Sim, não muitas. Poucas até. Joane, Oliveira de São Mateus e Famalicão e Calendário. Onde há ativistas do Bloco e que se propuseram a concorrer.
Quais são as três principais propostas do Bloco de Esquerda para Famalicão? Seja na Câmara Municipal ou nas Assembleias de Freguesia, o que é que o Bloco de Esquerda propõe aos famalicenses?
De atuação mais urgente, podemos dizer três áreas: habitação, mobilidade e cuidados com a infância. Uma rede de apoio, de creches, a todas as crianças e bebés das freguesias, que permitam às famílias ter os filhos num sítio confortável e atuante, que permita às crianças crescer saudavelmente junto aos seus pares. Sei que há famílias que não querem estas opções, mas temos de estimular as famílias a participar deste processo. A autarquia não pode gerir creches, mas pode criar redes em associação com entidades até já estabelecida para que todo o concelho esteja coberto por essa rede de creches, com uma dimensão e capacidade para despistar todas as situações que possam ser de negligência e até de perigo para as crianças. Uma comunidade que trata bem as crianças certamente sai enriquecida por esse facto.
A mobilidade afeta essencialmente as comunidades mais periféricas. É necessário atuar, é preciso investimento, mas mais do que isso é preciso pensar numa rede eficaz e eficiente. As pessoas que não têm veículo próprio ou não têm possibilidades de se deslocar em veículo próprio devem poder fazer a sua vida sem qualquer tipo de constrangimento.
Não podemos ficar como espectadores do mercado. A questão da habitação atinge segmentos da população como o que está à procura de um espaço para constituir novo agregado. Segmentos que permitem que a população tenha algum dinamismo demográfico e são essenciais. A autarquia pode intervir de forma direta: pode ser proprietário, senhorio, construtor. As pessoas que se vêm esmagadas pelos preços não precisam de ficar sem habitação digna. Assim evitamos desertificação e gentrificações. Garantimos um núcleo central habitado e vivo. Para o próprio comércio é importante haver gente. Há muitos edifícios no casco mais antigo da cidade arruinados, degradados e é preciso incentivar os proprietários, ou substituí-los nessa tarefa, para tornar esses edifícios habitáveis.
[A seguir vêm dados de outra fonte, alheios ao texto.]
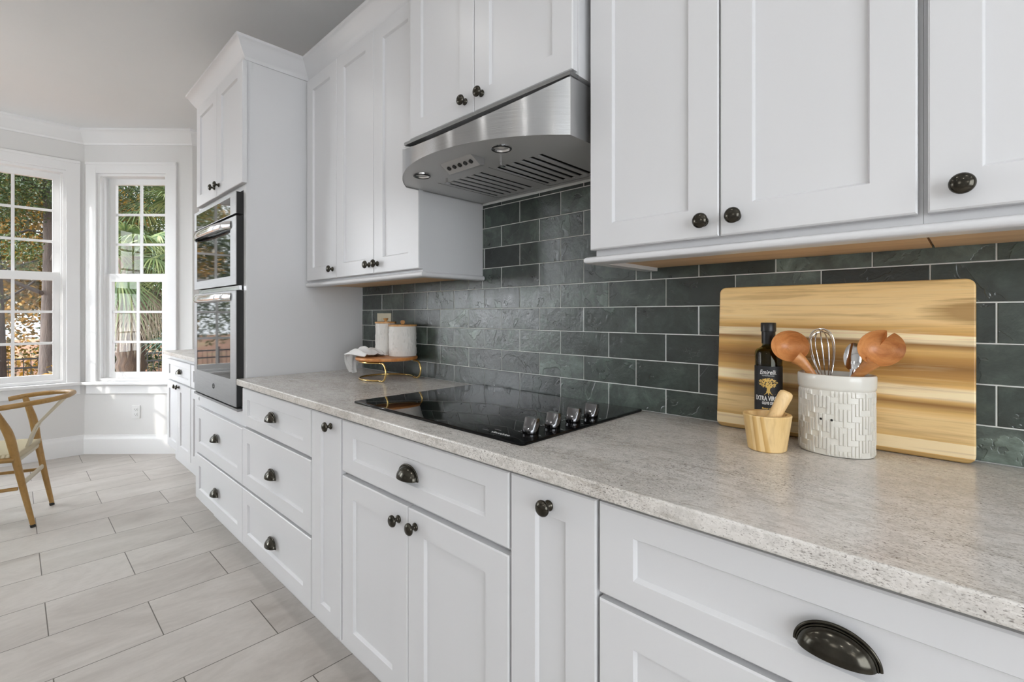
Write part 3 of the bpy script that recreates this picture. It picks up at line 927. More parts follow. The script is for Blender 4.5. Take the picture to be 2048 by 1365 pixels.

Agora que disse essas principais áreas, imagine que eu sou uma eleitora indecisa e que estamos a ser assistidos por eleitores indecisos. O que é que nos diria para convencer a votar em si?
O trunfo que podia apresentar é que o Bloco de Esquerda é uma voz que procura defender o interesse dos que, habitualmente, não têm muita voz. Pessoas que não tem meios, poder para serem ouvidas. Vemos habitualmente forças de direita que reproduzem a voz dos dominantes e das concepções estabelecida. O Bloco de Esquerda tenta superar esse tipo de voz e chamar a atenção para determinados segmentos da população que em número são significativos, mas se vêm silenciados.
As pessoas falam que pagam muitos impostos, mas isso é do prisma de quem tem rendimentos para pagar impostos. Há um segmento significativo da população, nomeadamente famalicense, que pode pagar impostos diretamente quando compra determinados bens e serviços, mas não tem rendimentos para serem tributados. Em termos civilizacionais, é um acrescento. Portanto, acharmos que ao contribuir com os nossos rendimentos, e quanto mais rendimentos mais contribuímos para o bem-estar geral, todos viveremos melhor.